Целую крепко, крепко. Любящий тебя Вовка.
Вот и 4 июля. Ждем врага с нетерпением. Что-то будет. Читали речь т. Сталина...»
* * *«6 июля 1941 года в 2 км. от Орши. Здравствуй, моя милая крошка, шлю тебе сердечный привет и горячий поцелуй. Как я обрадовался, что вчера вечером объявили обратный адрес, это значит для меня получить от милого друга родные строки. Поэтому буду с нетерпением ожидать письма, конечно старайся послать по авиапочте. А то кто его знает? Пока боя с врагом не принимали, враг летает, бомбардирует, обстреливает бреющим полетом. Есть в нашем полку небольшие потери. К бомбардировкам привык.
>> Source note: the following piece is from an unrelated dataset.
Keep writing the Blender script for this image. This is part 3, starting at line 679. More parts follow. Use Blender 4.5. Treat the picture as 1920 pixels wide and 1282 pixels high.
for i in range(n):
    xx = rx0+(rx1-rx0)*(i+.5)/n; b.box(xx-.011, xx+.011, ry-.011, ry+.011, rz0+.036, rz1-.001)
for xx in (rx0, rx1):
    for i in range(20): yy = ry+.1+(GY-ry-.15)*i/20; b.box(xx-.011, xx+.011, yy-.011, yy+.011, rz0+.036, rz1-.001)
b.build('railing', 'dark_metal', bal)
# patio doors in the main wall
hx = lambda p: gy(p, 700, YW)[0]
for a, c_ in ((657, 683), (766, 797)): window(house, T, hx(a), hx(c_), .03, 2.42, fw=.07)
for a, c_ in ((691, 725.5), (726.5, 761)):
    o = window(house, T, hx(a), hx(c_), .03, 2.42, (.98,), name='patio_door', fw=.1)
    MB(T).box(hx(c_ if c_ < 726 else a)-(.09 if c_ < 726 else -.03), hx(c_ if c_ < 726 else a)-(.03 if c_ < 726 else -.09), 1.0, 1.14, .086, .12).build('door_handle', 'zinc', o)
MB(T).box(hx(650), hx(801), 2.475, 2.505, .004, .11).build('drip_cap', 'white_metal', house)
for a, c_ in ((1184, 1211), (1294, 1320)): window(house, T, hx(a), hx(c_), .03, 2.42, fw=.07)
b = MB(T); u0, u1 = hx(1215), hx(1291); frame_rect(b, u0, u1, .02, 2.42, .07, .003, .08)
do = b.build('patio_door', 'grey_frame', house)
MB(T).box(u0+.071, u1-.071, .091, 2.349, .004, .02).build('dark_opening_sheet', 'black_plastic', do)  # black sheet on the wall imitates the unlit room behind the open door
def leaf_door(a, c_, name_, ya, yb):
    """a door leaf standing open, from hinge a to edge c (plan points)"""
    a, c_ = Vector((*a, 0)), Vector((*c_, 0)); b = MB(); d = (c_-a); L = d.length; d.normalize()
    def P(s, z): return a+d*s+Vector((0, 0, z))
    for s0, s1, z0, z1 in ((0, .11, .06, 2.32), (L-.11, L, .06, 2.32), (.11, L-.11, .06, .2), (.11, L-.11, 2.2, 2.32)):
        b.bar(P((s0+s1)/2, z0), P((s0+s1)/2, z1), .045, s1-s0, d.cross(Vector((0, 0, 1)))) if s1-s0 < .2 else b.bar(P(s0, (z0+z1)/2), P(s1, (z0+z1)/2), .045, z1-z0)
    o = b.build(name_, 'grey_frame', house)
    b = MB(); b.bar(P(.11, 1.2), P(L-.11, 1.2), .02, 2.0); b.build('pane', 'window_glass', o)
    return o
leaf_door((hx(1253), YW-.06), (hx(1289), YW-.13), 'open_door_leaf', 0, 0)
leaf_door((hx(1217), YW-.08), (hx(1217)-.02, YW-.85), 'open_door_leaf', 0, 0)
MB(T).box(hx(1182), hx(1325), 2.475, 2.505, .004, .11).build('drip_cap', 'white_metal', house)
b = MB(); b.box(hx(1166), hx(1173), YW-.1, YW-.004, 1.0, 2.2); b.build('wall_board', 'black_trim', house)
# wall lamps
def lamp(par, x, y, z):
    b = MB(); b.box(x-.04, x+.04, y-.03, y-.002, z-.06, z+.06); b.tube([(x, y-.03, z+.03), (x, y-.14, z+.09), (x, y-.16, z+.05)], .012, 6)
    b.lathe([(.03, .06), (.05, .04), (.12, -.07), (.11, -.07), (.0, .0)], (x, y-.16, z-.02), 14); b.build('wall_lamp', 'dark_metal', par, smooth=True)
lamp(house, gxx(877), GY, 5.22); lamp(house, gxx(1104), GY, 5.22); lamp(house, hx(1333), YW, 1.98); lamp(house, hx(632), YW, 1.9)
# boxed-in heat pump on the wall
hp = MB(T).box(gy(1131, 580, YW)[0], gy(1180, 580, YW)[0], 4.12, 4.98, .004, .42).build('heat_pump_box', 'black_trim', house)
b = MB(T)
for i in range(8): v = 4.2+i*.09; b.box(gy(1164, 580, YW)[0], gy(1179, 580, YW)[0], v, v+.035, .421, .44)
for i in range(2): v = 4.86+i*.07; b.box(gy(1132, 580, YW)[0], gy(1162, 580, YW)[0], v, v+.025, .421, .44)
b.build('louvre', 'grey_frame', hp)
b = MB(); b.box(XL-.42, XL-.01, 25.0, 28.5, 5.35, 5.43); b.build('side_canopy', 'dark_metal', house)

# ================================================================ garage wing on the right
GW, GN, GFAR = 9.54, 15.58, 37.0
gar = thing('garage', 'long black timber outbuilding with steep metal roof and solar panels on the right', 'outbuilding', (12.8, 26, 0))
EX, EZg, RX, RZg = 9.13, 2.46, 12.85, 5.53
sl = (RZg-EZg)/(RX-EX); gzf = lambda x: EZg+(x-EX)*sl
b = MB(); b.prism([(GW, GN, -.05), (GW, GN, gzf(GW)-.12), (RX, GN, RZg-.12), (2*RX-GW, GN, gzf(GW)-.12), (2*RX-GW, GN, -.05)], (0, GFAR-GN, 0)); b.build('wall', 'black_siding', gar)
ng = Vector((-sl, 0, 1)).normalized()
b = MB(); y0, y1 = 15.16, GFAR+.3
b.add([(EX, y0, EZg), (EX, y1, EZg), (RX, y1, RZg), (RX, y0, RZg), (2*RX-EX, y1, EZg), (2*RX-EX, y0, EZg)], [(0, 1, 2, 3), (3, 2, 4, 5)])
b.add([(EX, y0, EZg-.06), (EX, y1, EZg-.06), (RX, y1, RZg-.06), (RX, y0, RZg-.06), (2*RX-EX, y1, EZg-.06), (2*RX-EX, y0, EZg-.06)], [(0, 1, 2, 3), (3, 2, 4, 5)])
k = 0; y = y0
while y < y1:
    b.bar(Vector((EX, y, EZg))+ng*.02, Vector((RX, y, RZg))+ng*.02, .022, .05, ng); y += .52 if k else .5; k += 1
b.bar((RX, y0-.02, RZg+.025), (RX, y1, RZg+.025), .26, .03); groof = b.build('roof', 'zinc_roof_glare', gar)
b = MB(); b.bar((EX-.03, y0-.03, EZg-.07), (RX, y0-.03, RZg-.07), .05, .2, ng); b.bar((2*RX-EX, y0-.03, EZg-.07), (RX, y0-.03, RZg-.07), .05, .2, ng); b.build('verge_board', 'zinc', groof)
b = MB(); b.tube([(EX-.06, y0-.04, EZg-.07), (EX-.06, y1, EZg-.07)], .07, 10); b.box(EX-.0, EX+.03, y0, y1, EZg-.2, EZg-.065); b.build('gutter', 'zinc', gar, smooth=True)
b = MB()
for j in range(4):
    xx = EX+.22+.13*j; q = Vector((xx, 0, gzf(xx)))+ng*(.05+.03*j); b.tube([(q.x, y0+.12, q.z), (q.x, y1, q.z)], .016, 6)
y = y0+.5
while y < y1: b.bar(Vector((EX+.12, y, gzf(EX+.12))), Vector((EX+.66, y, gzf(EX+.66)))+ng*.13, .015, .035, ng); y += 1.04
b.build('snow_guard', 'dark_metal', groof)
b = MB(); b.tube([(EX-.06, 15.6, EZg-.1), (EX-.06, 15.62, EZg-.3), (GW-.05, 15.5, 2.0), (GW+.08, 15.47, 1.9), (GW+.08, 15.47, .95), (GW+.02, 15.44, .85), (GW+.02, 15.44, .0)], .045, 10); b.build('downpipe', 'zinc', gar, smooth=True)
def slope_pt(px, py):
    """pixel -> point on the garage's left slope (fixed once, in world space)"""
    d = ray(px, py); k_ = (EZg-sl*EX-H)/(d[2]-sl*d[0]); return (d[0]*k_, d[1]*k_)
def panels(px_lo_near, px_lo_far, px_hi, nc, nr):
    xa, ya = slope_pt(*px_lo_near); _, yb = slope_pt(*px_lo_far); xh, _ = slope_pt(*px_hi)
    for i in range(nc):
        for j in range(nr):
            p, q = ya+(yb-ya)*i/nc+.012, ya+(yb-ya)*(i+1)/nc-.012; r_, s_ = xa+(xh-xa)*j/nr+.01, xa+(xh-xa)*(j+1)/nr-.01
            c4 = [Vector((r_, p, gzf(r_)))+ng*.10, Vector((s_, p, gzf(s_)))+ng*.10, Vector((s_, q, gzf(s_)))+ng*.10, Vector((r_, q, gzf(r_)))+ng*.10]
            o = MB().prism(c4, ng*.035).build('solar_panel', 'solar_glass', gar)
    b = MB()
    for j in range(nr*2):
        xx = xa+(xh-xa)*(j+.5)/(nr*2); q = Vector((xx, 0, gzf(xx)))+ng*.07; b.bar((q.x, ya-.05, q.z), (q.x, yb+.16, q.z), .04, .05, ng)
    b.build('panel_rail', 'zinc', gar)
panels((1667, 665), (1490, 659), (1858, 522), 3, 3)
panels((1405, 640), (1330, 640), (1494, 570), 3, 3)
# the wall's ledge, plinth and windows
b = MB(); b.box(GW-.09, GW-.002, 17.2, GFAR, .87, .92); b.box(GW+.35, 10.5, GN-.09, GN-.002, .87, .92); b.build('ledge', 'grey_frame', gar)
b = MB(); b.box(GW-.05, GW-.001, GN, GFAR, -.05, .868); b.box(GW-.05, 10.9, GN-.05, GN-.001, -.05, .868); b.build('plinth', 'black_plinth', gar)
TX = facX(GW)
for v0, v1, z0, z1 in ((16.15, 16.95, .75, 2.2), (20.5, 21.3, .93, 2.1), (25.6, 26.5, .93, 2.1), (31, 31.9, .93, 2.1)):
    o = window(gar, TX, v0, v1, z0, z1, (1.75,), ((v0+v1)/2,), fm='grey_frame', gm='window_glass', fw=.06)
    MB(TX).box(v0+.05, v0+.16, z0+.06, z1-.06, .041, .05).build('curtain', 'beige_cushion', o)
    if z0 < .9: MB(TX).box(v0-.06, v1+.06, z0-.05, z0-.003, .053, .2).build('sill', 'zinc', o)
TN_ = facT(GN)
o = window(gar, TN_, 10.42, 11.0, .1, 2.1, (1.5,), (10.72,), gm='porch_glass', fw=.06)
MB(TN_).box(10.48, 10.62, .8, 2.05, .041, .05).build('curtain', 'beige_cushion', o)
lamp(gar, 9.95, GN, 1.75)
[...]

Милочка, пиши, что нового, кого из знакомых взяли на фронт, поцелуй милых деток. Передай привет родным и знакомым. Любящий тебя навеки Вовка.
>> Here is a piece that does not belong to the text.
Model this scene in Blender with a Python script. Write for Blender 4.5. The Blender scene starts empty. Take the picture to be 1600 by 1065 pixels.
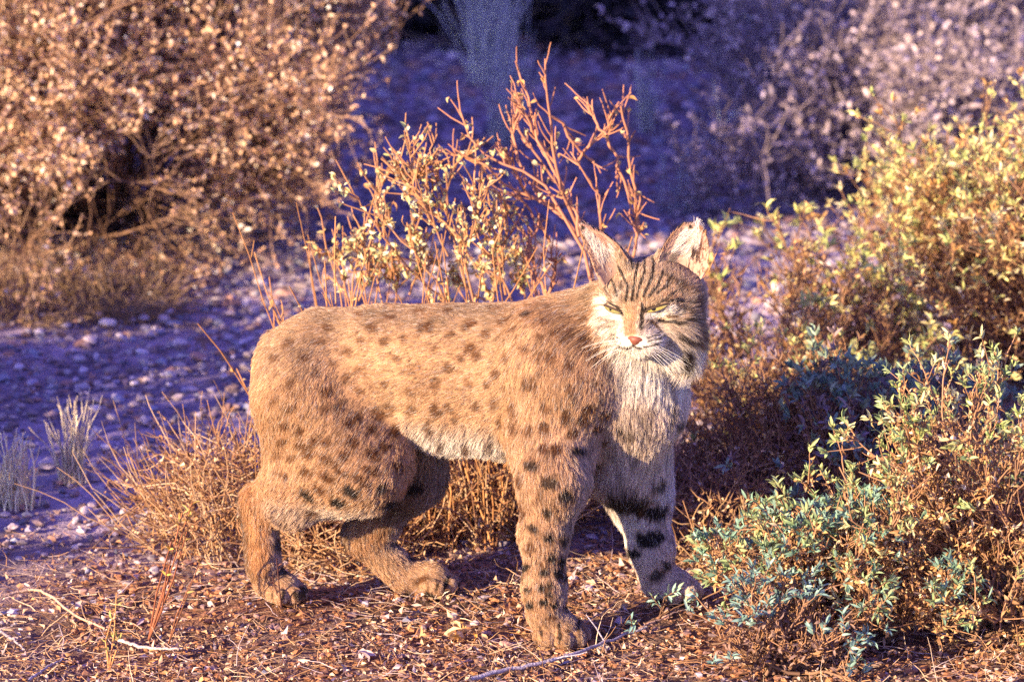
import bpy, math, random
import numpy as np
from mathutils import Vector

# ------------------------------------------------------------------ camera, sky, sun, exposure
random.seed(7)
rng = np.random.default_rng(7)
SC = bpy.context.scene
COL = SC.collection
PITCH = math.radians(13.0); DIST = 6.5
CT, ST = math.cos(PITCH), math.sin(PITCH)
CAM = np.array([0.0, -DIST*CT, 0.43+DIST*ST])
FWD = np.array([0.0, CT, -ST]); RGT = np.array([1.0, 0, 0]); UPV = np.array([0.0, ST, CT])
cam_d = bpy.data.cameras.new('camera'); cam = bpy.data.objects.new('camera', cam_d); COL.objects.link(cam)
cam.location = CAM; cam.rotation_euler = (math.radians(90)-PITCH, 0, 0)
cam_d.lens = 36*DIST/1.6; cam_d.sensor_width = 36; cam_d.clip_end = 1500; cam_d.clip_start = 0.1
cam_d.dof.use_dof = True; cam_d.dof.focus_distance = 6.36; cam_d.dof.aperture_fstop = 5.6
SC.camera = cam
SUN_EL = math.radians(15); SUN_AZ = math.radians(-127)      # azimuth from +Y towards +X
sd = np.array([math.sin(SUN_AZ)*math.cos(SUN_EL), math.cos(SUN_AZ)*math.cos(SUN_EL), math.sin(SUN_EL)])
w = bpy.data.worlds.new('World'); SC.world = w; w.use_nodes = True
nt = w.node_tree; bg = nt.nodes['Background']
sky = nt.nodes.new('ShaderNodeTexSky'); sky.sky_type = 'NISHITA'; sky.sun_disc = False
sky.sun_elevation = SUN_EL; sky.sun_rotation = SUN_AZ; sky.altitude = 700; sky.air_density = 1.0; sky.dust_density = 0.3; sky.ozone_density = 4.0
hs = nt.nodes.new('ShaderNodeHueSaturation'); hs.inputs['Saturation'].default_value = 1.02; hs.inputs['Hue'].default_value = 0.555
nt.links.new(sky.outputs[0], hs.inputs['Color']); nt.links.new(hs.outputs[0], bg.inputs[0])
bg.inputs[1].default_value = 0.14
sl = bpy.data.lights.new('sun', 'SUN'); so = bpy.data.objects.new('sun', sl); COL.objects.link(so)
sl.energy = 4.8; sl.angle = math.radians(0.5); sl.color = (1.0, 0.74, 0.46)
so.rotation_euler = Vector(-sd).to_track_quat('-Z', 'Y').to_euler(); so.location = (-6, -8, 6)
SC.view_settings.view_transform = 'Standard'; SC.view_settings.look = 'None'
SC.view_settings.gamma = 1; SC.view_settings.use_curve_mapping = False
SC.view_settings.exposure = 1.72
SC.cycles.max_bounces = 5; SC.cycles.diffuse_bounces = 3; SC.cycles.transparent_max_bounces = 6
SC.cycles.use_denoising = False
try: SC.cycles_curves.shape = 'RIBBONS'
except Exception: pass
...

Обратный адрес: Действующая Красная армия, 522 полевая почтовая станция, штаб 392 стрелкового полка».
* * *«20 июля 1941 года. Здравствуй, моя милая крошулька, моя заветная мечта, шлю тебе сердечный привет и желаю здоровья. Вот и я, дорогая, принял боевое крещение и не только под свинцовым огнем, но и в воде. И теперь, находясь в более безопасном месте, удивляюсь, как я остался жив.
Тося, родная, оказывается наша жизнь находится в руках злой подруги-смерти, и я, как и другие со мной, едва вырвались из её цепких объятий. Как это произошло, полностью описывать не стану, возможно, в будущем расскажу.
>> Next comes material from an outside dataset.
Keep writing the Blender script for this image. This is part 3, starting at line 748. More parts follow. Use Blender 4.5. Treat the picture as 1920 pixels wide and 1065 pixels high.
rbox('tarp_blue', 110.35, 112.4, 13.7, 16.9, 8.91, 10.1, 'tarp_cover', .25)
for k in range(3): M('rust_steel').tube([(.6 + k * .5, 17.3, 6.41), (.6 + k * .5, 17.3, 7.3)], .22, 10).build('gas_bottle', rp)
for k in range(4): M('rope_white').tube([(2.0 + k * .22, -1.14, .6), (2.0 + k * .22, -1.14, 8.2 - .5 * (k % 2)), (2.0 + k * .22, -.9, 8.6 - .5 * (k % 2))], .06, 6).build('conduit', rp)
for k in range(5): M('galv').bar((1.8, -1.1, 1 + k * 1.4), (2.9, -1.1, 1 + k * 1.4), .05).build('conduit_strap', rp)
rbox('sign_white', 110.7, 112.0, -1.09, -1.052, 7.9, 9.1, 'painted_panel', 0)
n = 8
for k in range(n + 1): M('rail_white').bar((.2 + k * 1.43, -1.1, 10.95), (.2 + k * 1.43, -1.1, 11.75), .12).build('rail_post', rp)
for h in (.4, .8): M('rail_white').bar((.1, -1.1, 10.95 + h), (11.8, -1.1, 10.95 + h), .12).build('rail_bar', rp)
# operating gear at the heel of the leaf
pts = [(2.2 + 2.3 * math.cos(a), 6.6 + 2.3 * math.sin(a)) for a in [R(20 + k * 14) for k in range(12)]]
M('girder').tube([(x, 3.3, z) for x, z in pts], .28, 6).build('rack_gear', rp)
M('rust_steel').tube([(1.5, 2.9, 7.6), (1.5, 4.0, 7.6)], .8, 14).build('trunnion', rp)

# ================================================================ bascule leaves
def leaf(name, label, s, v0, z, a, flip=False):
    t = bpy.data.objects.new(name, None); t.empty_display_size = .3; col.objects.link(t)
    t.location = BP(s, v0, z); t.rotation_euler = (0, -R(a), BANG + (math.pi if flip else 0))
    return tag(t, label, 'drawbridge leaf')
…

В общем, штаб полка, отступая, попал в засаду, напоролся на танки немцев, которые открыли по нам бешеный огонь, что привело к панике и бегству. Место было ровное, и враг нас притиснул к Днепру. Так что пришлось бежать по склону реки, обстреливаемому из танков пулеметным огнем, а потом в более узком месте плыть. Помнишь кинокартину «Чапаев», где Чапаев плывет через реку Урал под градом пуль? То и у нас: плывешь, а пульки, как дождь, кругом падают в воду. Конечно, и у нас были убитые, и в Днепре часть потонула, а я случайно, все-таки, оказался на другой стороне босиком.
Раненых бойцов забрали немцы в плен, часть бежала, скрывшись в лесу. Думаем взяться наступить на проклятую немчуру и отомстить за всё зло, причиненное нашей Родине.
Ах, Тосенька! Льется кровь, стоны раненых, бомбы, мины, артиллерийский огонь, а кругом, – цветущая природа.
Как хороши хлеба, рожь, пшеница. Ведь почти поспели для жатвы. И всё это теперь топчется, горит, уничтожается. Вот она, война!»
* * *Деревенский учитель Владимир Петрович Личутин (мой отец) был взят в армию на срочную четвертого октября тридцать девятого года. Погиб четвертого октября сорок первого года, в тот самый день, когда должен был демобилизоваться.
Мама до последних дней скрывала похоронку, никогда не показывала её нам, уверяла, что отец пропал без вести.
27
Бабушка умирала долго и трудно; наверное, года четыре не вставала с кровати, истаивала в постели в своей боковушке. Сын Валерий милосердно ухаживал за нею до самого конца. Потом бабушка совсем выпала из ума, каждые полчаса, – в день иль в ночь, – она протяжно вопила на весь дом: «Во-ло-дя!» И обрывисто умолкала, наверное вслушивалась в тишину. Я вздрагивал, волосы невольно подымались на голове; мне казалось, что бабушка кличет меня. Нет, она зазывала сына с того света, а тот не отзывался. Первое время мать стучала в стенку темного коридора и спрашивала: «Мама, тебе чего надо?» А свекровь в ответ: «Во-ло-дя!»